Give the data below again exactly as it stands. Omit the pictures.

⁂

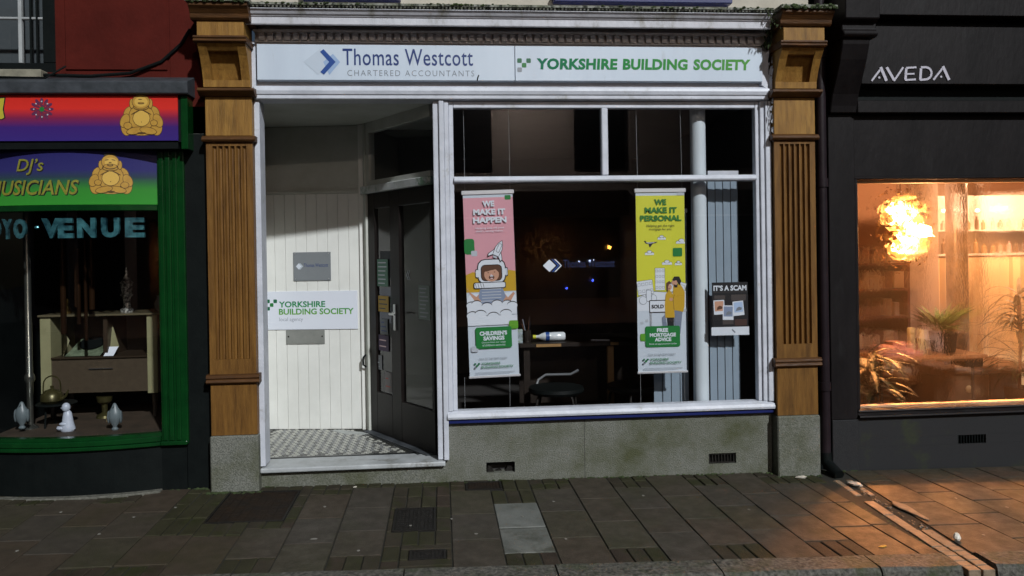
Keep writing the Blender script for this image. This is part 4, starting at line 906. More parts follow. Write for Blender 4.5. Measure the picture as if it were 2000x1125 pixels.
lying().lathe(0,0,[(.0365,.057),(.0365,.088)],16).build('label_band', ink_blue, b, smooth=True)
lying().lathe(0,0,[(.016,-.045),(.016,-.020)],12).build('cap', yellow, b, smooth=True)
m = M(); m.T = Matrix.Translation((1.27,.80,.858)) @ Matrix.Rotation(-.35,4,'Z'); m.box(-.075,.075,-.012,.012,0,.006); solo(m,'ruler',ink_white,'white ruler lying at the right of the dark desk','ruler')
t = thing('pen_pot','dark pot of pens at the left end of the desk','pen pot',(.68,.84,.856)); m = M().lathe(.68,.84,[(.032,.856),(.032,.95)],14); m.build('pot', desk_m, t)
for k in range(5): M().cyl((.68,.84,.87),(.68+random.uniform(-.05,.05),.84+random.uniform(-.03,.03),1.03+random.uniform(-.03,.03)),.004,n=6).build('pen', random.choice([ink_grey, ink_black, brown_ink]), t)
solo(M().box(.575,.635,.775,.80,.858,.965),'tissue_box',mat('tissue_box_print',(.40,.46,.55),(.20,.26,.16),scale=30,rough=.6),'small pale printed box beside the pink banner on the desk','box')
def chair(x, y, label, rot, back=True, arms=(-1,1)):
    t = thing('office_chair', label, 'chair', (x,y,.10)); Rz = Matrix.Translation((x,y,0)) @ Matrix.Rotation(rot,4,'Z')
    def q_(): q = M(); q.T = Rz; return q
    q = q_(); q.lathe(0,0,[(.20,.50),(.215,.52),(.21,.545),(.12,.55)],20); q.build('seat', black_paint, t, smooth=True)
    if back: q = q_(); q.box(-.18,.18,.19,.215,.62,.95); q.build('backrest', black_paint, t, bevel=.01)
    for a in (45,135,225,315):
        q = q_(); c, s_ = cos(radians(a)), sin(radians(a)); q.tube([(c*.17,s_*.17,.50),(c*.19,s_*.19,.46),(c*.24,s_*.24,.10)],.010,6); q.build('leg', iron, t, smooth=True)
    for s_ in arms:
        q = q_(); q.tube([(s_*.20,.18,.50),(s_*.23,.16,.56),(s_*.235,.10,.60),(s_*.235,-.10,.605),(s_*.225,-.16,.64)],.010,6); q.build('arm', mat('chair_arm_%d'%len(MATS),((.10,.10,.105) if x > 1 else (.17,.18,.19)),rough=.4), t, smooth=True)
chair(1.47,.50,'round seated dark chair with thin metal legs at the desk',pi+.4,False,())
chair(.86,.50,'dark chair with curved grey arm behind the pink banner',1.35,False,(1,))
# ------------------------------------------------------------------ left building: the green bow-windowed music shop
lf = thing('music_shop_building','dark red building with green framed bow window and lead canopy','building',(-2.6,0,0))
def lp(m, name, mats, parent=None, **kw): return m.build(name, mats, parent or lf, **kw)
BC, BW_, BAMP = -2.46, .567, .085
def bow(x): return -BAMP*max(0, 1-((x-BC)/BW_)**2)
def bq(): q = M(); q.warp = lambda p: (p[0], p[1]+bow(p[0]), p[2]); return q
XL, XR = -3.027, -1.893
w = M(); w.box(-2.535,-1.556,.0,.3,2.42,7.6).box(-3.62,-2.5355,.0,.3,2.42,2.83).box(-3.62,-2.5355,.0,.3,4.5,7.6).box(-6.2,-3.6205,.0,.3,2.42,7.6)
rw = lp(w,'upper_wall',red_wall)
M().box(-2.47,-1.815,-.012,-.0005,2.845,4.3).build('raised_panel', red_wall, rw, bevel=.005)
M().box(-1.80,-1.575,-.006,-.0005,2.60,3.6).build('raised_panel', red_wall, rw, bevel=.003)
f = M(); f.box(-3.6195,-2.536,.03,.09,2.831,2.90).box(-2.63,-2.536,.03,.09,2.9005,4.4).box(-3.6195,-3.53,.03,.09,2.9005,4.4)
uw = lp(f,'sash_window',black_paint,bevel=.004)
bar_m = mat('dull_white_bar',(.40,.42,.42),(.30,.31,.31),scale=9,rough=.5); M().box(-2.795,-2.772,.045,.08,2.9005,4.4).build('glazing_bar', bar_m, uw, bevel=.004); M().box(-3.295,-3.272,.045,.08,2.9005,4.4).build('glazing_bar', white, uw, bevel=.004)
M().box(-3.53,-2.6305,.050,.076,3.195,3.211).build('glazing_bar', bar_m, uw, bevel=.004)
M().rect(-3.53,-2.63,2.90,4.4,.062).build('pane', pane_m, uw); M().box(-3.6,-2.54,.28,.29,2.85,4.4).build('blind', mat('upper_room',(.05,.06,.065),rough=.9), uw)
for x in (-2.72,-2.68): M().box(x,x+.012,.045,.06,2.9005,4.4).build('sash_edge', black_paint, uw)
sl = lp(M().box(-3.66,-2.585,-.10,-.001,2.775,2.829),'window_sill',mat('dingy_cream_sill',(.30,.28,.21),(.16,.15,.11),scale=9,rough=.7),bevel=.005)  # railing shadow put into the cream as darker mottling
# lead canopy and fascia box
lp(M().pyz([(-.0005,2.655),(-.15,2.655),(-.165,2.662),(-.168,2.735),(-.15,2.748),(-.0005,2.80)], -6.2,-1.640),'lead_canopy',lead,bevel=.004)
lp(M().box(-6.2,-1.701,-.118,-.0005,2.350,2.6545),'fascia_box',black_paint)
lp(M().box(-1.6995,-1.655,-.125,-.0005,2.30,2.654),'canopy_end',green_gloss,bevel=.004)
lp(M().box(-1.73,-1.557,-.004,.25,-.15,2.419),'side_pier',black_paint)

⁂

__ANSWER TO THE EXERCISE__.
Keep writing the Blender script for this image. This is part 4, starting at line 906. More parts follow. Write for Blender 4.5. Measure the picture as if it were 2000x1125 pixels.
lying().lathe(0,0,[(.0365,.057),(.0365,.088)],16).build('label_band', ink_blue, b, smooth=True)
lying().lathe(0,0,[(.016,-.045),(.016,-.020)],12).build('cap', yellow, b, smooth=True)
m = M(); m.T = Matrix.Translation((1.27,.80,.858)) @ Matrix.Rotation(-.35,4,'Z'); m.box(-.075,.075,-.012,.012,0,.006); solo(m,'ruler',ink_white,'white ruler lying at the right of the dark desk','ruler')
t = thing('pen_pot','dark pot of pens at the left end of the desk','pen pot',(.68,.84,.856)); m = M().lathe(.68,.84,[(.032,.856),(.032,.95)],14); m.build('pot', desk_m, t)
for k in range(5): M().cyl((.68,.84,.87),(.68+random.uniform(-.05,.05),.84+random.uniform(-.03,.03),1.03+random.uniform(-.03,.03)),.004,n=6).build('pen', random.choice([ink_grey, ink_black, brown_ink]), t)
solo(M().box(.575,.635,.775,.80,.858,.965),'tissue_box',mat('tissue_box_print',(.40,.46,.55),(.20,.26,.16),scale=30,rough=.6),'small pale printed box beside the pink banner on the desk','box')
def chair(x, y, label, rot, back=True, arms=(-1,1)):
    t = thing('office_chair', label, 'chair', (x,y,.10)); Rz = Matrix.Translation((x,y,0)) @ Matrix.Rotation(rot,4,'Z')
    def q_(): q = M(); q.T = Rz; return q
    q = q_(); q.lathe(0,0,[(.20,.50),(.215,.52),(.21,.545),(.12,.55)],20); q.build('seat', black_paint, t, smooth=True)
    if back: q = q_(); q.box(-.18,.18,.19,.215,.62,.95); q.build('backrest', black_paint, t, bevel=.01)
    for a in (45,135,225,315):
        q = q_(); c, s_ = cos(radians(a)), sin(radians(a)); q.tube([(c*.17,s_*.17,.50),(c*.19,s_*.19,.46),(c*.24,s_*.24,.10)],.010,6); q.build('leg', iron, t, smooth=True)
    for s_ in arms:
        q = q_(); q.tube([(s_*.20,.18,.50),(s_*.23,.16,.56),(s_*.235,.10,.60),(s_*.235,-.10,.605),(s_*.225,-.16,.64)],.010,6); q.build('arm', mat('chair_arm_%d'%len(MATS),((.10,.10,.105) if x > 1 else (.17,.18,.19)),rough=.4), t, smooth=True)
chair(1.47,.50,'round seated dark chair with thin metal legs at the desk',pi+.4,False,())
chair(.86,.50,'dark chair with curved grey arm behind the pink banner',1.35,False,(1,))
# ------------------------------------------------------------------ left building: the green bow-windowed music shop
lf = thing('music_shop_building','dark red building with green framed bow window and lead canopy','building',(-2.6,0,0))
def lp(m, name, mats, parent=None, **kw): return m.build(name, mats, parent or lf, **kw)
BC, BW_, BAMP = -2.46, .567, .085
def bow(x): return -BAMP*max(0, 1-((x-BC)/BW_)**2)
def bq(): q = M(); q.warp = lambda p: (p[0], p[1]+bow(p[0]), p[2]); return q
XL, XR = -3.027, -1.893
w = M(); w.box(-2.535,-1.556,.0,.3,2.42,7.6).box(-3.62,-2.5355,.0,.3,2.42,2.83).box(-3.62,-2.5355,.0,.3,4.5,7.6).box(-6.2,-3.6205,.0,.3,2.42,7.6)
rw = lp(w,'upper_wall',red_wall)
M().box(-2.47,-1.815,-.012,-.0005,2.845,4.3).build('raised_panel', red_wall, rw, bevel=.005)
M().box(-1.80,-1.575,-.006,-.0005,2.60,3.6).build('raised_panel', red_wall, rw, bevel=.003)
f = M(); f.box(-3.6195,-2.536,.03,.09,2.831,2.90).box(-2.63,-2.536,.03,.09,2.9005,4.4).box(-3.6195,-3.53,.03,.09,2.9005,4.4)
uw = lp(f,'sash_window',black_paint,bevel=.004)
bar_m = mat('dull_white_bar',(.40,.42,.42),(.30,.31,.31),scale=9,rough=.5); M().box(-2.795,-2.772,.045,.08,2.9005,4.4).build('glazing_bar', bar_m, uw, bevel=.004); M().box(-3.295,-3.272,.045,.08,2.9005,4.4).build('glazing_bar', white, uw, bevel=.004)
M().box(-3.53,-2.6305,.050,.076,3.195,3.211).build('glazing_bar', bar_m, uw, bevel=.004)
M().rect(-3.53,-2.63,2.90,4.4,.062).build('pane', pane_m, uw); M().box(-3.6,-2.54,.28,.29,2.85,4.4).build('blind', mat('upper_room',(.05,.06,.065),rough=.9), uw)
for x in (-2.72,-2.68): M().box(x,x+.012,.045,.06,2.9005,4.4).build('sash_edge', black_paint, uw)
sl = lp(M().box(-3.66,-2.585,-.10,-.001,2.775,2.829),'window_sill',mat('dingy_cream_sill',(.30,.28,.21),(.16,.15,.11),scale=9,rough=.7),bevel=.005)  # railing shadow put into the cream as darker mottling
# lead canopy and fascia box
lp(M().pyz([(-.0005,2.655),(-.15,2.655),(-.165,2.662),(-.168,2.735),(-.15,2.748),(-.0005,2.80)], -6.2,-1.640),'lead_canopy',lead,bevel=.004)
lp(M().box(-6.2,-1.701,-.118,-.0005,2.350,2.6545),'fascia_box',black_paint)
lp(M().box(-1.6995,-1.655,-.125,-.0005,2.30,2.654),'canopy_end',green_gloss,bevel=.004)
lp(M().box(-1.73,-1.557,-.004,.25,-.15,2.419),'side_pier',black_paint)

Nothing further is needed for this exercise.